All or most of the liabilities incurred by the homebuilder were caused by “poor workmanship” in the installation of the parts and supplies that comprised the homes, rather than by inherently defective parts and supplies. At issue was whether the homebuilder’s liabilities arising from its breach of warranties qualified as product liabilities. The answer was no.

Here’s the rationale. The portion of an NOL that qualifies as a “specified liability loss” (SLL) may be carried back 10 years.

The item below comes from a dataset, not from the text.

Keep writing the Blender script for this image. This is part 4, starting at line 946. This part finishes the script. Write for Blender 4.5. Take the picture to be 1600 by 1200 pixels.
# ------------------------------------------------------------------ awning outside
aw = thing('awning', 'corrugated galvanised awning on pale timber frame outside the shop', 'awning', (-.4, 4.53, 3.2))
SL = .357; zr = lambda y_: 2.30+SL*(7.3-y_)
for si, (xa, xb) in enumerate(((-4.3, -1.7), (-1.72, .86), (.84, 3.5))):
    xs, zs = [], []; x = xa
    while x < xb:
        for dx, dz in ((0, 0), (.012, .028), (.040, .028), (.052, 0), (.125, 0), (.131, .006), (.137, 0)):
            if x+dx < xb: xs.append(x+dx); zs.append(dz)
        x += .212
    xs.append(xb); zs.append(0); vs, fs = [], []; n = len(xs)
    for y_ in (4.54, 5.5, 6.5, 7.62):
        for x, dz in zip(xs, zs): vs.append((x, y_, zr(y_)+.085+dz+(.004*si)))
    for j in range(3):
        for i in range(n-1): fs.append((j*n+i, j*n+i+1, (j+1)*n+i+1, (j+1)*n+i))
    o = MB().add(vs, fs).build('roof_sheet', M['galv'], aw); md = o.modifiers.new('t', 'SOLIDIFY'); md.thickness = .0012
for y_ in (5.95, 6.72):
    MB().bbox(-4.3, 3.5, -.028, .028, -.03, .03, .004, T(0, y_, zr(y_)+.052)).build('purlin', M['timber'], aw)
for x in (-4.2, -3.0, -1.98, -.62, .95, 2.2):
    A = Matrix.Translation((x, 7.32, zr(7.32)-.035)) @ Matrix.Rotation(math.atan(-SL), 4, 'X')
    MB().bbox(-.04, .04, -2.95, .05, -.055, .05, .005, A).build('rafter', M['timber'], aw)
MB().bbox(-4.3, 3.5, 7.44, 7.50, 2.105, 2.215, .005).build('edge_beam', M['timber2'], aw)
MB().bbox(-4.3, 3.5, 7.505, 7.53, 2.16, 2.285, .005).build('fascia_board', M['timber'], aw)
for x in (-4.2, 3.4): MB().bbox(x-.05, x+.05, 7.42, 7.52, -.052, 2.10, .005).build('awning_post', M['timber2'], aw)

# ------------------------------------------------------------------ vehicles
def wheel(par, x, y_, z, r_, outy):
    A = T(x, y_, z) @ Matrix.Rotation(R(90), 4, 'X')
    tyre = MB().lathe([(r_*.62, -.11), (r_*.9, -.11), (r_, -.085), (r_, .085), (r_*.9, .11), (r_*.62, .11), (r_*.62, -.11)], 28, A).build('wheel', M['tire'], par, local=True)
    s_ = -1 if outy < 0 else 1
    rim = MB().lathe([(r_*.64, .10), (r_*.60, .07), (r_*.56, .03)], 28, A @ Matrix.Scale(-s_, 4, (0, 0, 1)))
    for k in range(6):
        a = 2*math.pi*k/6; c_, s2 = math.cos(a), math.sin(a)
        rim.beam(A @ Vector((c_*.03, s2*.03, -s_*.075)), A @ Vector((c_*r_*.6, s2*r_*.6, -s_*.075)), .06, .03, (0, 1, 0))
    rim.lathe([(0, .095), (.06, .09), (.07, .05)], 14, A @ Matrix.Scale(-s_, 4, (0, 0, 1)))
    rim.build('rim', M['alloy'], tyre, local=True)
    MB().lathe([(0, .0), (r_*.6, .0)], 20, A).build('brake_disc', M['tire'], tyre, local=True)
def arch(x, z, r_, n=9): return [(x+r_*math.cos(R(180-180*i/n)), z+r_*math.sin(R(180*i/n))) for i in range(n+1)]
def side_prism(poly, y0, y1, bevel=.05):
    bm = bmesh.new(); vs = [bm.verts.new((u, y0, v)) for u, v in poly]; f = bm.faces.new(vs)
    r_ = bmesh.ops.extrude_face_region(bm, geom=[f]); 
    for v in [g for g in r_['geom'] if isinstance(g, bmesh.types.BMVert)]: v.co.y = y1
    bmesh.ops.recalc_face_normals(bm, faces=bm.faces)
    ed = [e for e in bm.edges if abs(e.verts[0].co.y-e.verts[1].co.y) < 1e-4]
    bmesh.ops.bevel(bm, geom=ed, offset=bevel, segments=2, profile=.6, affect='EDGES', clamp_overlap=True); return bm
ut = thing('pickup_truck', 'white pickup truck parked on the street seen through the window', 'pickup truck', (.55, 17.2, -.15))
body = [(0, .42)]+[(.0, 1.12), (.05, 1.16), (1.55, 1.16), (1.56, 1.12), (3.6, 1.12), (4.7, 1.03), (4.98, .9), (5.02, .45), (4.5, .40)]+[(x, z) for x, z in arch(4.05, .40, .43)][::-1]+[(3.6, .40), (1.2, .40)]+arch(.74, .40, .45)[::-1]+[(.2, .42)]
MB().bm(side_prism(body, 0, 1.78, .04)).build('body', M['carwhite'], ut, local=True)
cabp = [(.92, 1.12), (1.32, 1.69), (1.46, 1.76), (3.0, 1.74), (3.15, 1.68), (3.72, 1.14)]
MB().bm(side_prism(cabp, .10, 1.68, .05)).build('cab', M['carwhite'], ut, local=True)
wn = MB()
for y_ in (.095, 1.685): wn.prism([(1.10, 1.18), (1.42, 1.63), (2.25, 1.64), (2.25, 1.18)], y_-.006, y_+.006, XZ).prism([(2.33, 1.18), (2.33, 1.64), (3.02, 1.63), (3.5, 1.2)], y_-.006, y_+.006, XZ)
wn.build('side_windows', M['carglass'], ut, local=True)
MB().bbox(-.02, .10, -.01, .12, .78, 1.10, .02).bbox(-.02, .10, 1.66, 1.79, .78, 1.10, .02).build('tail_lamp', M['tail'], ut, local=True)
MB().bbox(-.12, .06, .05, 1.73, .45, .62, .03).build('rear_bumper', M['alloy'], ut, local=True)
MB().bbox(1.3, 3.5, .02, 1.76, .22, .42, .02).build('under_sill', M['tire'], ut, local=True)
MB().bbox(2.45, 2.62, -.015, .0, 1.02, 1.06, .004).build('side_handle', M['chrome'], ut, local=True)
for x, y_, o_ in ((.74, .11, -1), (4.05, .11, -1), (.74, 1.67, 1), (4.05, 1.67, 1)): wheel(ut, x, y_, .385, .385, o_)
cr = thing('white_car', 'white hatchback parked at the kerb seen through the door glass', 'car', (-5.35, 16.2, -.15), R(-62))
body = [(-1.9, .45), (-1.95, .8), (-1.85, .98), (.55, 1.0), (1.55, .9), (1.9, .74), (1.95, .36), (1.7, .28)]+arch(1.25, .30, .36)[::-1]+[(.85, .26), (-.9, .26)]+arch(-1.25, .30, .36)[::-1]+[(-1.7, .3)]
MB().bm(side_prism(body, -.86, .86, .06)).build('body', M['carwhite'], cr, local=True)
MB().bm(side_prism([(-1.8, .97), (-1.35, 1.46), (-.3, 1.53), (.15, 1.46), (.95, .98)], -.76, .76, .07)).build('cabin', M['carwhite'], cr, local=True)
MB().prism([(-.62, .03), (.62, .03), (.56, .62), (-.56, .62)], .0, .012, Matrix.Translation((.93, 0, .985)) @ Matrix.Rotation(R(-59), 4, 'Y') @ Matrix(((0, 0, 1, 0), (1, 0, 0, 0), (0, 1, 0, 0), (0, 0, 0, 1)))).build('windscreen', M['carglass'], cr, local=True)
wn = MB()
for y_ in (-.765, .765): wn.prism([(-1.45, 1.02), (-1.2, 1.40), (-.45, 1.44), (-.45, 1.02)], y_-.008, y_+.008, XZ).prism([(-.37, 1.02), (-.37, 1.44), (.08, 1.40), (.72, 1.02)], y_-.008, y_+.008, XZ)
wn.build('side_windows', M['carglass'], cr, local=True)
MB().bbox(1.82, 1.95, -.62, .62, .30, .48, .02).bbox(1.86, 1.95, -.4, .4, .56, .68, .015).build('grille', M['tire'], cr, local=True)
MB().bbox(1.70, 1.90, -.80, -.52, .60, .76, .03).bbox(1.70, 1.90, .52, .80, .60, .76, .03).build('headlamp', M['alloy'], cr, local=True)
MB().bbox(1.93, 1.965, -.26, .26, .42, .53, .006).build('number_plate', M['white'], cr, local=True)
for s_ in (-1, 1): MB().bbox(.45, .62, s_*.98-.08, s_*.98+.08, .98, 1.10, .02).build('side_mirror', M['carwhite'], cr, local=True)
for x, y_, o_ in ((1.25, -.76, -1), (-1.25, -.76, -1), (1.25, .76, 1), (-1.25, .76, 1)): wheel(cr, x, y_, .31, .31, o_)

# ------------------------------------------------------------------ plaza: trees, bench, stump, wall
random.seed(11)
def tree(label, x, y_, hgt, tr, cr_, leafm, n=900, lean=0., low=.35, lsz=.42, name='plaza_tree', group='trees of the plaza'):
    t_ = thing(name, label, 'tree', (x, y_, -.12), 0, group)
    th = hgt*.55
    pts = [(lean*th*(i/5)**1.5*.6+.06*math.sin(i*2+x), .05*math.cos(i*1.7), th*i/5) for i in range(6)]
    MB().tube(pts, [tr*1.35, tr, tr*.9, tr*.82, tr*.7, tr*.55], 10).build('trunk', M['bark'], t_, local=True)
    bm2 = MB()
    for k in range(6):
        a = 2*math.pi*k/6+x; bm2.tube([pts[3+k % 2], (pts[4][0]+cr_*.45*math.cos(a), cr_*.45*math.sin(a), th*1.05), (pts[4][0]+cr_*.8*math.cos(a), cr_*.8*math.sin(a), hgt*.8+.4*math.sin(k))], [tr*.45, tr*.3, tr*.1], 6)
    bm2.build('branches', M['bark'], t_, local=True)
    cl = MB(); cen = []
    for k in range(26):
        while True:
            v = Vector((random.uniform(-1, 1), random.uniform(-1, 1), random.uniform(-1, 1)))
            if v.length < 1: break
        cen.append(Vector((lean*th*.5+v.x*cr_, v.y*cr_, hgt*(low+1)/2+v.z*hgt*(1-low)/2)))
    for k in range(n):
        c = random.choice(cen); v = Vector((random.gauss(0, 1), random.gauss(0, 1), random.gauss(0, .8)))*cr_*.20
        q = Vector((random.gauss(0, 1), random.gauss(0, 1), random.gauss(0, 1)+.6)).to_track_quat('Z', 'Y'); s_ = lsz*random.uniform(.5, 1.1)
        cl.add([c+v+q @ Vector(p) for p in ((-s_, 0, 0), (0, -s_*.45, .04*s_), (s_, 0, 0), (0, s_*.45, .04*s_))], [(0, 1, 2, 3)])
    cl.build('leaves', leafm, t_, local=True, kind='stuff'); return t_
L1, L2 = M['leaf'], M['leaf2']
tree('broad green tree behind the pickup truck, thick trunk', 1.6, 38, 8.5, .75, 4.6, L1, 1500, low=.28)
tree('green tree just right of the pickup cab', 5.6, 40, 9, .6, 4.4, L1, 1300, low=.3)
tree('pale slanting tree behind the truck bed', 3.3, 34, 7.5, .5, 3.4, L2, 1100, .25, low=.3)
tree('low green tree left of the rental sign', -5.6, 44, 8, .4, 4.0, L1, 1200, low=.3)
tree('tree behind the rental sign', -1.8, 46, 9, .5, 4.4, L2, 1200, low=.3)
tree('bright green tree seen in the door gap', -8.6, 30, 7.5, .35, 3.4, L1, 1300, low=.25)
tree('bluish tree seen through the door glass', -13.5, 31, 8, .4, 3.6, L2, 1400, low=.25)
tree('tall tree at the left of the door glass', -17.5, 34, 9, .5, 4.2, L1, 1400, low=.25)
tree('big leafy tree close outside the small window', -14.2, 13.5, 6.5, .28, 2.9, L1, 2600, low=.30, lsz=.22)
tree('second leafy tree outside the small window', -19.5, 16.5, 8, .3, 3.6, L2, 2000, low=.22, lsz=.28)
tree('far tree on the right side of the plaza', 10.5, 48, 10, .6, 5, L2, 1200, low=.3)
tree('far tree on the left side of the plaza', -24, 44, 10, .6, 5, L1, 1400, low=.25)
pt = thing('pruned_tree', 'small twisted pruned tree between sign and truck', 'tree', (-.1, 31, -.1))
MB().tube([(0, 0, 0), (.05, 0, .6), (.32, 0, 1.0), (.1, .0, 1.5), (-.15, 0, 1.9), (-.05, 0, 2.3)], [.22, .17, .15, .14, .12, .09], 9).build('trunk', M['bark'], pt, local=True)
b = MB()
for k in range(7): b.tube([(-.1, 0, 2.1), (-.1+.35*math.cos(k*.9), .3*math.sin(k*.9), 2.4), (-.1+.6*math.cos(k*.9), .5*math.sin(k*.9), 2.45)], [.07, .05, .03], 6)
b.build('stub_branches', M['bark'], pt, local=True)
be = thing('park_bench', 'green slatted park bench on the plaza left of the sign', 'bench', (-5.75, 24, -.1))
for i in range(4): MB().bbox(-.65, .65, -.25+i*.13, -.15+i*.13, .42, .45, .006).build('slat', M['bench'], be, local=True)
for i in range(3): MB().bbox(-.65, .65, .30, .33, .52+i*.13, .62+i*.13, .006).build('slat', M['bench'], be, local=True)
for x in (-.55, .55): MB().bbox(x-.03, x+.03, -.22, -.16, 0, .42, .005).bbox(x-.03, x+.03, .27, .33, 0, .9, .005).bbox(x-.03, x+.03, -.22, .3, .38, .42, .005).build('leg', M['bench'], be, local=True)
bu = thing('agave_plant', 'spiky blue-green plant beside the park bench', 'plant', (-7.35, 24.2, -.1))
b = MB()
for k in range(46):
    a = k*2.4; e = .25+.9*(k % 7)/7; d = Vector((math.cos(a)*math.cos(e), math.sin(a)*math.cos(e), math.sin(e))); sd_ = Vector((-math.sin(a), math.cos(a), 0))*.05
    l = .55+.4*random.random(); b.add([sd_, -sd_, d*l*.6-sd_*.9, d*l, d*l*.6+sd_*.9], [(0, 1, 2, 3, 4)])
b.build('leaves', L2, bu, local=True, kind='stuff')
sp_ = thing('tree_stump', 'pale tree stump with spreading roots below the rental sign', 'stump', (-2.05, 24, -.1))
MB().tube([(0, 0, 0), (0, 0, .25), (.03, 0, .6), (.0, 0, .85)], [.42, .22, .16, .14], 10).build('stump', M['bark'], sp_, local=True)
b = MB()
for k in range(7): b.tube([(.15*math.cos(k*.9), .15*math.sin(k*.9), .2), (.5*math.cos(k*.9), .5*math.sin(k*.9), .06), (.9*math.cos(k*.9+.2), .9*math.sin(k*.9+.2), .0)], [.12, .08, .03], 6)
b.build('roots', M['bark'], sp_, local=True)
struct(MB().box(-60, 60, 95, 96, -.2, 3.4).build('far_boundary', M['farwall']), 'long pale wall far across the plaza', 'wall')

In Section 172(f)(1)(A), the tax code defines an SLL, in part, as the sum of the following amounts: any amount allowable as a deduction under Section 162 or Section 165 that is attributable to (1) product liability or (2) expenses incurred in the investigation or settlement of, or opposition to, claims against a taxpayer based on product liability.

Further, 172(f)(4) defines product liability as liability of the taxpayer for damages caused by personal injury or emotional harm to individuals, or damage to or loss of the use of property caused by any defect in any product that is manufactured, leased, or sold by the taxpayer. The caveat: the injury, harm, or damage must arise after the taxpayer has completed or terminated operations with respect to, and has relinquished possession of, the product.

WillensFinal“[U]nder the tax rules…product liability does not include liabilities arising under warranty theories relating to repair or replacement of the property that are essentially contract liabilities.” — Robert Willens

In short, product liability encompasses liability for damages caused by damage to or loss of the use of property caused by a defect in any product manufactured by the taxpayer.

“Property” Does Not Encompass the Product Itself
The IRS noted that some courts have concluded that buildings do not constitute “products” for product liability purposes.3 However, even if it is appropriate to treat the dwellings at issue here as products, the damages at issue do not qualify as product liability. This is because the products are the completed dwellings, and the damages at issue are damages to the product itself.